According to investigative news site ProPublica, over the past two decades, Mr. Thiel, a founder of PayPal Holdings , Inc., turned less than $2000 of pre-IPO shares costing less than a penny each into $5 billion, a gain that accrued tax-free in his Roth IRA. If the 53-year-old refrains from taking withdrawals until age 59 ½ or older, that money can be shielded from tax forever.

Most people won’t ever get a chance to own pre-IPO stock. But the mega-backdoor Roth conversion strategy is available to many people with 401(k) accounts, so long as they have the means to save significant amounts of money. It lets those in 401(k) plans that allow after-tax contributions put up to $58,000 a year into a 401(k) account and convert some or all of the money to a Roth, with a minimal tax hit if executed well.

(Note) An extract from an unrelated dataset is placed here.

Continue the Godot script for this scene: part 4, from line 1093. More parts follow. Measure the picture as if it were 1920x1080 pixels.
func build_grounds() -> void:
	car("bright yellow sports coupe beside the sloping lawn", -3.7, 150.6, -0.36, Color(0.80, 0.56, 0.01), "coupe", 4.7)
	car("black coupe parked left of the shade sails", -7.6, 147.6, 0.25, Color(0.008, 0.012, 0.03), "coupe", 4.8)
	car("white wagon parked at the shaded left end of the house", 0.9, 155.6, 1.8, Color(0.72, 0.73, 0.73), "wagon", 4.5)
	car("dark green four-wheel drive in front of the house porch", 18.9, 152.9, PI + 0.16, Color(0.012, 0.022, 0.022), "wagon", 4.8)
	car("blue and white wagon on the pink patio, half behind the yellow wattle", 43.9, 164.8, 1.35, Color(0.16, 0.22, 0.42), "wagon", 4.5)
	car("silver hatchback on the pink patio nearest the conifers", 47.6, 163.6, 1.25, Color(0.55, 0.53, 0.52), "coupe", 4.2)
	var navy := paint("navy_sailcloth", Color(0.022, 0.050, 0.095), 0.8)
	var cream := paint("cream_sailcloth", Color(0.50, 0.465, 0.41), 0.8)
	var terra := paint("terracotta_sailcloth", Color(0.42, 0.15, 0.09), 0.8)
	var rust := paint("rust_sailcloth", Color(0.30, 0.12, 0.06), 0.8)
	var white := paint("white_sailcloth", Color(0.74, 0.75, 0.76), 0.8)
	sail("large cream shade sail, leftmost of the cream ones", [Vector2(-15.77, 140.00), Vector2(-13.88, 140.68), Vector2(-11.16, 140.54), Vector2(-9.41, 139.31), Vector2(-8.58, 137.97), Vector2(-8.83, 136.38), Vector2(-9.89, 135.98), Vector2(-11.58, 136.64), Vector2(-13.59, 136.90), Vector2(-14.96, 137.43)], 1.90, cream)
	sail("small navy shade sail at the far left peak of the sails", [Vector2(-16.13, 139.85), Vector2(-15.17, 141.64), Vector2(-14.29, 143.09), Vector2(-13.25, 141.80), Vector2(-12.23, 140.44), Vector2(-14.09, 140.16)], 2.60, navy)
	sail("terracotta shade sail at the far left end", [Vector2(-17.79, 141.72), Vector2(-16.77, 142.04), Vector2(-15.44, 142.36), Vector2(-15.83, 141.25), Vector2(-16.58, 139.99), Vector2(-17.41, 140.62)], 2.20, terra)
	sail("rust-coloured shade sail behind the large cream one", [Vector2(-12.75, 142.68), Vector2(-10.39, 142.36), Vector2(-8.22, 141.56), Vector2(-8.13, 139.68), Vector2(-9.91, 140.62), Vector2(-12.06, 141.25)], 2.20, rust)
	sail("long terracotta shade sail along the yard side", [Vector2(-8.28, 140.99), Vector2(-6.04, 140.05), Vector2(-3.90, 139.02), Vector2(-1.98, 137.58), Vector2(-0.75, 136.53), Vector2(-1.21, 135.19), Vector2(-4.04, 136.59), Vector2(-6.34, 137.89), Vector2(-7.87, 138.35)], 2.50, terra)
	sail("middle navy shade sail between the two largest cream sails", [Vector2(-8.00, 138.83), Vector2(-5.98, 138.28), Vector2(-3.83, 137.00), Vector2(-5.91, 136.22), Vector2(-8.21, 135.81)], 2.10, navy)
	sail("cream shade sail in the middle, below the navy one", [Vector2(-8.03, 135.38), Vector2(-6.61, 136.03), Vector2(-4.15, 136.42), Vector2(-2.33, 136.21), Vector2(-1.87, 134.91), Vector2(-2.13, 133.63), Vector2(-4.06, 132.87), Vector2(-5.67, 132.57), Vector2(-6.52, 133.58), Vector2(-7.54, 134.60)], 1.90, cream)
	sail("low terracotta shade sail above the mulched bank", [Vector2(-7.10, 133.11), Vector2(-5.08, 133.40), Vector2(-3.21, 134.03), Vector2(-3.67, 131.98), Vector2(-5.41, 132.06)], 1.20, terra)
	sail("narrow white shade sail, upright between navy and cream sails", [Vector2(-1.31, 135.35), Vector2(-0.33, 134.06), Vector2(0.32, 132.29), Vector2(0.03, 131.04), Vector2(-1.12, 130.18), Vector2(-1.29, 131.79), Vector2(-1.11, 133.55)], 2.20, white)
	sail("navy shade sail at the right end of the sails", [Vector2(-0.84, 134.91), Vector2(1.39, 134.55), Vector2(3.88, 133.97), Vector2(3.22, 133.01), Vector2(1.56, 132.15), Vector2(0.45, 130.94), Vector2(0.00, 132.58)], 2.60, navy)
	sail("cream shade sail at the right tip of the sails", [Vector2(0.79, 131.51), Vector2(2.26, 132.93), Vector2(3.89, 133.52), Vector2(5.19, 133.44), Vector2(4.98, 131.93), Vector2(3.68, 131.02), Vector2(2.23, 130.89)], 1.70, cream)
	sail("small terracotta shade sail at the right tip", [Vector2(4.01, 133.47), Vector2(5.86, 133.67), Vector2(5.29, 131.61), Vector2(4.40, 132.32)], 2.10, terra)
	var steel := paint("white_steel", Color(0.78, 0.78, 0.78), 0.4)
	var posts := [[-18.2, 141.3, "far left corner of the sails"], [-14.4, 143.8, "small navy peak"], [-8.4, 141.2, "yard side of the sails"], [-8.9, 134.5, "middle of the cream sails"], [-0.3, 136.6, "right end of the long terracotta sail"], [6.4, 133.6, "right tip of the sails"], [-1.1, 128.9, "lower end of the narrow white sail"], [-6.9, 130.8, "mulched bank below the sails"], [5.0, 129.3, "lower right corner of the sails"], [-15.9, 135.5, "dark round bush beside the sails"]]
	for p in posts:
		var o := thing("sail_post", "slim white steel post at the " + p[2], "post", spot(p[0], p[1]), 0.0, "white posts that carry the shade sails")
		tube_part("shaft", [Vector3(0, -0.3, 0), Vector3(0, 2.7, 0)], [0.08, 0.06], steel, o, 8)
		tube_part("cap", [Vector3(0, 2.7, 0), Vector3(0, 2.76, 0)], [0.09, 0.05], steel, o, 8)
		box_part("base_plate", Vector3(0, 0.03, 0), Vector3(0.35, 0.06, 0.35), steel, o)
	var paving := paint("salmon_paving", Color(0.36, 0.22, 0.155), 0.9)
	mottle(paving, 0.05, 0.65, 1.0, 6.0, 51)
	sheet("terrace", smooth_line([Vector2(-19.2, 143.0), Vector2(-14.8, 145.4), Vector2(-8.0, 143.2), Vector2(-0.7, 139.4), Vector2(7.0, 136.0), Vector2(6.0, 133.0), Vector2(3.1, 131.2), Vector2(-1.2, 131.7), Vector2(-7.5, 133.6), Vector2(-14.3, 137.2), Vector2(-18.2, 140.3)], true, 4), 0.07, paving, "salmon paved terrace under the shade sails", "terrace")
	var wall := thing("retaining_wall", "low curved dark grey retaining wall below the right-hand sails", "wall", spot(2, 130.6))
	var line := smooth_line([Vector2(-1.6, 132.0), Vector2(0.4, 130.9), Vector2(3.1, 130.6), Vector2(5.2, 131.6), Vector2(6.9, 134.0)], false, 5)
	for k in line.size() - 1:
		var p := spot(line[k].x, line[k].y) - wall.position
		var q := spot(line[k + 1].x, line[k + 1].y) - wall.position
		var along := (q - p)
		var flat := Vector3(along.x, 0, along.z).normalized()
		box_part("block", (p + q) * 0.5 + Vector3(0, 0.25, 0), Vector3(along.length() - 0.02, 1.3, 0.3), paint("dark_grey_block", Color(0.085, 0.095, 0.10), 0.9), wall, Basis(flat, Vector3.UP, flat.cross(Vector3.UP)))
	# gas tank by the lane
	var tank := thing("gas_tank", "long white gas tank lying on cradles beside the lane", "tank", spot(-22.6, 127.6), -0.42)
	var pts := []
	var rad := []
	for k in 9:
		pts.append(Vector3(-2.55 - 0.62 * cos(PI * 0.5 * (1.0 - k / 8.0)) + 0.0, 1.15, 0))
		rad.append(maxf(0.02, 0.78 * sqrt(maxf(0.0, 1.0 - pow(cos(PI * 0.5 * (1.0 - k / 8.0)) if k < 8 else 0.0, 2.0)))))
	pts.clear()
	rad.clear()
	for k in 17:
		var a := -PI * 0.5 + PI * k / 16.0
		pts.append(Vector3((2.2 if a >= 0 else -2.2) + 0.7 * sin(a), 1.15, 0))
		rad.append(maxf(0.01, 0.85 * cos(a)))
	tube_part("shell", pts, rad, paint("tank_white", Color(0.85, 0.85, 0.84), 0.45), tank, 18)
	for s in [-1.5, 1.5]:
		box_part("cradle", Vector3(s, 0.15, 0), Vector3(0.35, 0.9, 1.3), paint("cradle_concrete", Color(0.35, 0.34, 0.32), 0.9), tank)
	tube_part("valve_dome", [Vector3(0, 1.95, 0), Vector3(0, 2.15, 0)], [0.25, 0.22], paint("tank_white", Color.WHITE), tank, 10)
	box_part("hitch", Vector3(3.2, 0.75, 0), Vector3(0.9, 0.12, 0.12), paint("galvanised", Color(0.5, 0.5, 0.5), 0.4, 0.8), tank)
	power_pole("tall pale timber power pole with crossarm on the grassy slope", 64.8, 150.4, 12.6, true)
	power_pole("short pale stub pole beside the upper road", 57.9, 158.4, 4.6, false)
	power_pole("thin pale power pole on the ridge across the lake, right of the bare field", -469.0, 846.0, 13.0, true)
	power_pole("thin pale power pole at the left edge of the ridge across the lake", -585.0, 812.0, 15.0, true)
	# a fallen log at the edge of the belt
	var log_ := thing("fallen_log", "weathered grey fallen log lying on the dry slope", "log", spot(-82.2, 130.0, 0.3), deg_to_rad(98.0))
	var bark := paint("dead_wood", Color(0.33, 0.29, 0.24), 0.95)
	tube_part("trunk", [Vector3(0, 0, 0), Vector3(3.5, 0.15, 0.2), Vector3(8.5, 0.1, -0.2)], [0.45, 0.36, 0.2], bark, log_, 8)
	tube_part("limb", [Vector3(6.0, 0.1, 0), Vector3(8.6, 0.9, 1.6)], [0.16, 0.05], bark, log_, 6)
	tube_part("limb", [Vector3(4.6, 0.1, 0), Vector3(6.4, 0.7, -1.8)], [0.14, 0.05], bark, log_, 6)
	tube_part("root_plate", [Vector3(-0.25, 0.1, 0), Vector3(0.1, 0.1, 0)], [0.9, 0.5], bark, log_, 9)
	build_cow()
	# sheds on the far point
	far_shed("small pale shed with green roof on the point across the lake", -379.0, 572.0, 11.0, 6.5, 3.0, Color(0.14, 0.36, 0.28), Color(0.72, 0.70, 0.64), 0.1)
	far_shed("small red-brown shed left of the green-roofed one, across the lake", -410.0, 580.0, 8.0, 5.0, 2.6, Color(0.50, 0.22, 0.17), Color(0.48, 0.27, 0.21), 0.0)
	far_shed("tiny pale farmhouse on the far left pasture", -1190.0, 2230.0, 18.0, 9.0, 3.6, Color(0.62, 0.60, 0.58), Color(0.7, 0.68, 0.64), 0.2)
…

That vastly outstrips the $6,000 most people are permitted to put into a Roth IRA this year and the $19,500 annual limit on Roth 401(k) contributions. (Those levels rise, respectively, to $7,000 and $26,000 for those 50 or older.) The “mega” strategy also allows individuals with modified adjusted gross incomes of more than $140,000 a year—or $208,000 for couples—who would ordinarily be barred from contributing to a Roth IRA to get money into one.

“You could really see your Roth IRA grow exponentially this way,” said Ed Slott, an IRA specialist in Rockville Centre, N.Y. “The best place retirement money can end up is in a Roth account, where it grows totally tax-free for the rest of our lives.”